One of the best things about any superhero movie is seeing the lead character learning their powers and failing. Those moments provide the most humor and make the audience feel like they are on the hero’s journey along with the protagonist.
But Shang-Chi is confident in his martial arts skills and near flawless in his fights from the moment we meet him. If this were a female character, the “Mary Sue” label would be thrown around. In Marvel’s effort to create a Chinese hero that is not perceived to be weak by Chinese audiences, they’ve made a rather dull character.

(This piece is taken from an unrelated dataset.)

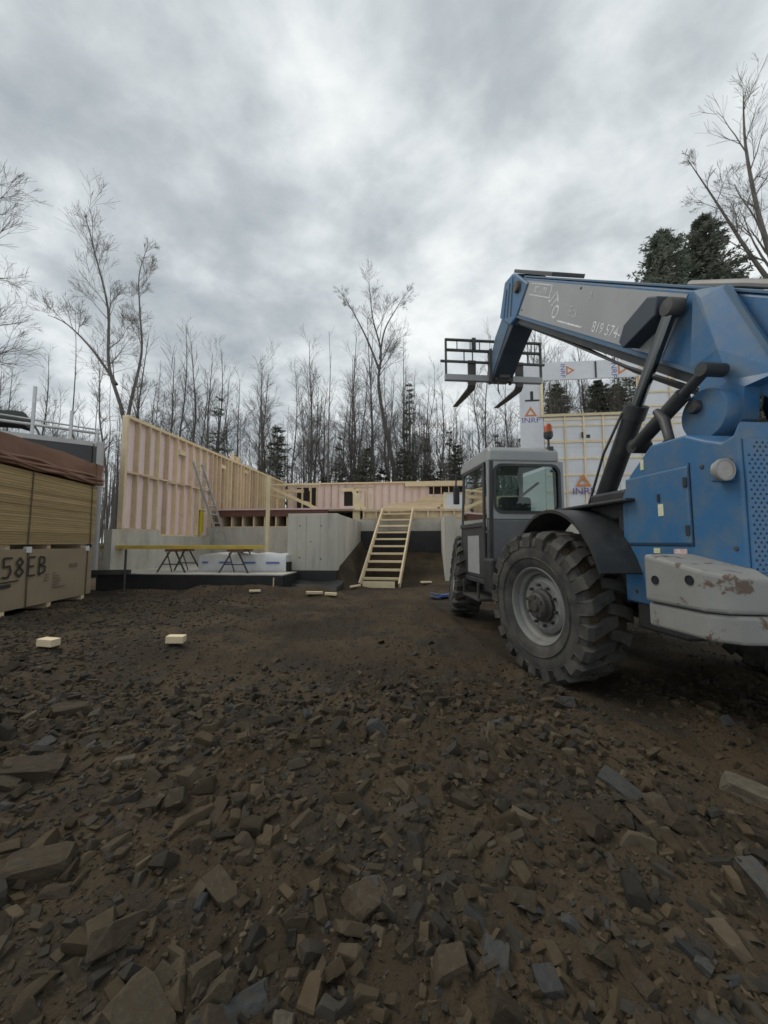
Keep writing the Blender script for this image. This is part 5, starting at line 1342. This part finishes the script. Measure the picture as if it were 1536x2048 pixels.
t_r2 = make_bare([([(0, 0, -0.3), (0.1, 0, 6), (-0.2, 0, 11), (-0.3, 0, 15), (-0.8, 0, 18.5)], 0.18), ([(-0.1, 0, 9), (1.2, 0, 12.5), (1.8, 0, 16)], 0.10)], 23, 14, 0.45, 0.16, 4)
place('bare_tree', t_r2, (21.2, 24.5, 0), 1.1, 0.3, 'smaller bare tree between the evergreens and the largest tree at the right')
t_l0 = make_bare([([(0, 0, -0.3), (0.1, 0, 7), (0.5, 0, 12), (1.2, 0, 16), (1.6, 0, 19.5)], 0.22)], 29, 22, 0.22, 0.17, 4, (35, 70))
place('edge_tree', t_l0, (-21.6, 18.3, 0), 1.0, 0.0, 'bare tree mostly cut off by the left edge above the trailer')
t_520 = make_bare(straight(41, 15.5, 0.16, 0.25), 37, 15, 0.34, 0.20, 4, (30, 52))
place('spreading_bare_tree', t_520, (-9.6, 30.0, 0), 1.0, 0.0, 'spreading bare tree alone against the sky right above the far end of the stud wall')
# the wood behind: a dozen forms, many trees
protos = []
for i in range(9):
    r = random.Random(200 + i); H_ = r.uniform(13, 18)
    protos.append(make_bare(straight(210 + i, H_, r.uniform(0.10, 0.17), 0.35, (r.uniform(-0.05, 0.05), r.uniform(-0.04, 0.04))), 220 + i, r.randint(18, 24), r.uniform(0.20, 0.38), r.uniform(0.13, 0.19), 3, (22, 48)))
poles = [make_bare(straight(310 + i, 10 + 2*i, 0.09, 0.2), 320 + i, 9, 0.35, 0.12, 2, (20, 42)) for i in range(4)]
WOOD = 'bare trees of the wood behind the site'
def zone_of(px):
    return ('behind the trailer at far left' if px < -0.85 else 'above the brown tarp bundle' if px < -0.68 else 'above the near end of the stud wall' if px < -0.56 else
            'above the ladder on the stud wall' if px < -0.42 else 'above the far half of the stud wall' if px < -0.28 else
            'above the far wall corner' if px < -0.2 else 'above the concrete corner block' if px < -0.1 else 'above the stub wall left of the stairs' if px < -0.02 else
            'right above the stairs' if px < 0.08 else 'between the stairs and the cab' if px < 0.16 else 'below the raised forks' if px < 0.26 else
            'behind the cab roof' if px < 0.4 else 'in the white wall opening' if px < 0.62 else 'above the boom' if px < 0.75 else 'behind the evergreen pair')
def wood_label(x, y, thin, sc, lean):
    zone = zone_of(x / y)
    look = ('pole sapling' if thin else 'bare tree') if sc < 1.0 else ('tall pole sapling' if thin else 'tall bare tree')
    tl = 'leaning left' if lean < -0.018 else 'leaning right' if lean > 0.018 else 'upright'
    row = 'front row' if y < 32 else 'back row' if y > 40 else 'middle row'
    return '%s %s, %s %s' % (look, tl, row, zone)
def green_label(px, y, sc):
    size = 'low' if sc < 0.58 else 'small' if sc < 0.68 else 'mid sized' if sc < 0.82 else 'tall'
    row = 'foremost' if y < 28 else 'front row' if y < 31 else 'middle row' if y < 34.5 else 'back row'
    return '%s dark young evergreen, %s, %s' % (size, row, zone_of(px))
for (px0, px1, n, y0, y1, hs_) in ((-1.15, -0.75, 20, 22, 40, 1.0), (-0.75, -0.42, 26, 26, 44, 1.08), (-0.42, -0.20, 18, 28, 48, 1.06), (-0.22, 0.13, 44, 28, 48, 1.18), (0.08, 0.40, 34, 28, 48, 1.12), (0.38, 0.72, 26, 24, 42, 1.12), (0.70, 1.1, 10, 26, 40, 1.0)):
    for k in range(n):
        px = px0 + (px1 - px0) * (k + rt.random()) / n; y = rt.uniform(y0, y1); x = px * y
        thin = rt.random() < 0.30
        sc_ = rt.uniform(0.8, 1.12) * hs_; ln = rt.gauss(0, 0.025)
        place('bare_tree' if not thin else 'sapling', rt.choice(poles if thin else protos), (x, y, -0.05), sc_, rt.uniform(0, 6.28), wood_label(x, y, thin, sc_, ln), WOOD, 'tree', (0, ln))
for px, y, sc_, lb in ((0.40, 31, 1.36, 'tall thin tree whose top shows above the boom head'), (0.55, 33, 1.50, 'tall thin tree whose top shows above the middle of the boom'), (0.47, 36, 1.5, 'faint tall tree behind the boom, between two others')):
    place('bare_tree', protos[int(y) % 9], (px * y, y, -0.05), sc_, rt.uniform(0, 6.28), lb, WOOD, 'tree')
# evergreens
def make_fir(seed, H, base, n_lev, per, sprays, droop, top_bare=0.0, mk='needle', start=0.06, width_pow=0.9, irregular=0.4):
    r = random.Random(seed); tk = MB(); tk.tube([(0, 0, -0.3), (0.05, 0, H*0.5), (0, 0, H)], [H*0.012 + 0.04, H*0.008 + 0.02, 0.01], 7, False)
    cr = MB()
    for l in range(n_lev):
        t = start + (1 - start) * (l + r.random()) / n_lev
        L_ = base * (1 - t) ** width_pow * r.uniform(1 - irregular, 1 + irregular) + 0.12
        if r.random() < top_bare: continue
        for k in range(per):
            a = r.uniform(0, 6.28); l2 = L_ * r.uniform(0.6, 1.12)
            d = Vector((math.cos(a), math.sin(a), r.uniform(-0.1, 0.35) - droop)).normalized()
            p0 = Vector((0, 0, H * t)); side = d.cross(Vector((0, 0, 1))).normalized()
            cr.tube([p0, p0 + d * l2 * 0.9], [0.02, 0.006], 3, False)
            for s_ in range(sprays):
                f = r.uniform(0.15, 1.0); q = p0 + d * l2 * f + Vector((0, 0, -0.10 * l2 * f * f))
                w = (0.14 + 0.09 * l2 * (1.1 - f)) * r.uniform(0.6, 1.3)
                dd = (d * r.uniform(0.2, 1.0) + side * r.uniform(-1.2, 1.2) + Vector((0, 0, r.uniform(-0.55, 0.35)))).normalized()
                nn_ = rnd_perp(dd, r); e_ = dd * w * 1.5; s2 = nn_ * w * 0.24
                cr.add([q - s2, q + s2 * 0.6 + e_ * 0.45, q + e_, q - s2 * 1.2 + e_ * 0.5], [(0, 1, 2, 3)])
    return tk.mesh('trunk', M['bark'], False, 60), cr.mesh('crown', M[mk], False, 0)
spruce = make_fir(51, 14, 1.7, 34, 6, 9, 0.15)
spruce2 = make_fir(52, 11, 1.5, 30, 6, 9, 0.1, 0.15)
cedar = make_fir(53, 8.5, 1.5, 34, 7, 11, -0.25, mk='needle_dark', width_pow=0.6)
cedar2 = make_fir(54, 7.0, 1.3, 30, 7, 10, -0.3, mk='needle_dark', width_pow=0.55)
hem = make_fir(55, 19, 4.2, 64, 14, 34, -0.15, mk='needle', start=0.25, width_pow=0.5)
hem2 = make_fir(56, 18, 3.8, 62, 14, 34, -0.15, mk='needle', start=0.25, width_pow=0.5)
def fir(ms, px, Y, sc, label, nm='spruce_tree', group=None, rz=None): return place(nm, ms, (px * Y, Y, -0.05), sc, rt.uniform(0, 6.28) if rz is None else rz, label, group)
fir(hem, 0.765, 21.5, (0.95, 0.95, 1.02), 'broad dark evergreen left of a close pair above the boom at the right', 'hemlock_tree')
fir(hem2, 0.885, 22.0, (1.05, 1.05, 1.16), 'taller dark evergreen right of a close pair above the boom at the right', 'hemlock_tree')
fir(hem, 0.965, 24.5, (0.95, 0.95, 1.0), 'third dark evergreen at the right edge beside the close pair', 'hemlock_tree')
fir(spruce, 0.068, 30, 1.0, 'dark pointed spruce right of the tallest bare tree above the back wall')
fir(spruce2, -0.44, 27, 1.08, 'thin dark spruce tip above the middle of the left stud wall')
fir(cedar, -0.282, 24, 1.0, 'dense dark cedar rising beyond the far corner of the stud wall', 'cedar_tree')
fir(cedar2, -0.06, 27, 1.0, 'low dark cedar above the back wall left of the stairs', 'cedar_tree')
fir(cedar, 0.19, 27, 0.95, 'dark cedar above the back wall just left of the cab', 'cedar_tree')
fir(spruce2, 0.30, 26, 0.80, 'dark spruce behind the cab below the raised forks')
fir(spruce, -1.03, 20.5, 0.62, 'dark evergreen at the far left edge above the brown tarp')
UG = 'young evergreens filling the wood behind the back wall'
for k in range(60):
    px = -0.17 + 0.63 * (k + rt.random()) / 60; Y = rt.uniform(26, 38)
    fir(rt.choice((cedar2, spruce2, cedar)), px, Y, (sc_ := rt.uniform(0.5, 1.05)), green_label(px, Y, sc_), 'young_evergreen', UG)
UG2 = 'evergreens seen through the white wall opening'
for k in range(7):
    px = 0.415 + 0.24 * (k + rt.random()) / 7; Y = rt.uniform(24, 32)
    fir(rt.choice((hem, hem2, spruce)), px, Y, (sc_ := rt.uniform(0.50, 0.74)), green_label(px, Y, sc_), 'hemlock_tree', UG2)
UG3 = 'small evergreens behind the left stud wall'
for k in range(9):
    px = -0.62 + 0.36 * (k + rt.random()) / 9; Y = rt.uniform(26, 36)
    fir(rt.choice((cedar2, spruce2)), px, Y, (sc_ := rt.uniform(0.5, 0.7)), green_label(px, Y, sc_), 'young_evergreen', UG3)
# distant wood closing the horizon
dw = MB(); rd_ = random.Random(77)
for k in range(1300):
    px = rd_.uniform(-1.5, 1.5); Y = rd_.uniform(50, 90); x = px * Y; h_ = rd_.uniform(11, 19) * (1.0 if rd_.random() < 0.8 else 1.25)
    l_ = rd_.gauss(0, 0.4)
    dw.tube([(x, Y, -0.3), (x + l_*0.4, Y, h_*0.5), (x + l_, Y, h_)], [0.11, 0.07, 0.015], 3, False)
    for j in range(10):
        z_ = h_ * rd_.uniform(0.3, 0.95); a = rd_.uniform(0, 6.28); b_ = rd_.uniform(0.8, 2.2)
        dw.tube([(x + l_*z_/h_*0.8, Y, z_), (x + math.cos(a)*b_*0.6, Y + math.sin(a)*b_*0.5, z_ + b_*0.9)], [0.035, 0.012], 3, False)
o = dw.build('distant_wood', M['twig'], None, fix=False); tag(o, 'far grey wood of bare trunks closing the view behind the trees', 'wood', kind='stuff')

# where several trees still answer to one description, tell them apart by their order from the left
by_label = {}
for o in list(bpy.data.objects):
    if o.parent is None and o.get('label') and o.location.y > 15: by_label.setdefault(o['label'], []).append(o)
ORD = ('leftmost', 'second from left', 'third from left', 'fourth from left', 'fifth from left', 'sixth from left', 'seventh from left', 'eighth from left')
for lb, os_ in by_label.items():
    if len(os_) < 2: continue
    for i, o in enumerate(sorted(os_, key=lambda q: q.location.x / q.location.y)):
        nl = lb + ', ' + ORD[i] if i < len(ORD) else lb
        if len(nl.replace(',', ' ').split()) <= 16: o['label'] = nl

Comic book fans are going to be rather disappointed, too. The Mandarin was a great Chinese villain that could have been modernized for the MCU. However, Marvel Studios doubles down on erasing the character from the MCU and even goes so far as to have Tony Chiu-Wai Leung as Wenwu mock the name as “an orange.” One can only assume they didn’t want to offend Chinese censors by having a Chinese villain. The end result is a rather dull antagonist who they go out of their way to portray as a not-so-bad-bad-guy despite him being the head of a major terrorist organization.
They even make his weapons, the Ten Rings, boring. At least the comic versions had a different power for each ring which kept things interesting. Here they’re just a generic weapon no more special than anything we saw in Black Panther. I was also hoping that this film would open the door to introducing Fin Fang Foom, another classic monster villain from the comics. Nope. He’s not included I assume because of sensitivity of how dragons are portrayed in movies. We do get dragons, just not any dragon villains.

Comic fans will also be disappointed by a quick reappearance and disappearance of Abomination which makes little sense in the context of the movies. Oddly enough, Shang-Chi doesn’t even feel like a Marvel Studios movie until cameos by Wong, Trevor, and Abomination take place very late in the film.
Shang-Chi is decidedly lacking another key ingredient – romance. Would you have been satisfied if Thor ended his movie by giving Jane Foster a side-hug? Would you be happy to see Steve Rogers end his movie by giving Sharon Carter a high five? I mean, Loki even kissed the female version of himself in his TV series. Yet here they go completely out of their way to establish that Katy and Shang-Chi are “just friends.” It’s almost insulting to Awkwafina.

The movie music is also strange. It should have had a bigger Asian feel to it than it does. There are some scenes with a traditionally Chinese sound, but there are also big rap songs that sound more like they came from Black Panther. I’d have rather of heard more Asian-inspired music.
A big Marvel Studios trademark is humor, yet there’s a surprising lack of it here. Awkwafina and Trevor provide almost all of the laughs and they are desperately needed. The finale was so serious and so filled with generic big-effects action that my son, a major Marvel fan, almost fell asleep. That’s saying a lot because he lives and breathes these movies.

For fans of the bonus scenes, be aware that there is a mid-credits scene and an end credits scene. However, if you hated the “girl power” moment of Avengers: Endgame, you’re probably not going to be a fan of the final end credits moment.
Shang-Chi and the Legend of the Ten Rings is worth seeing. It’s not bad and if you’re a completist like myself, you’re going to watch anything that Marvel Studios puts on the big or small screen. But it is also a film I feel like I don’t need to see more than once. It’s simply average. I’d rather move on to whatever Marvel Studios has next.
SHANG-CHI AND THE LEGEND OF THE TEN RINGS REVIEW SCORE: 6/10
Marvel Studios’ Shang-Chi and the Legend of the Ten Rings opens in theaters on September 3, 2021.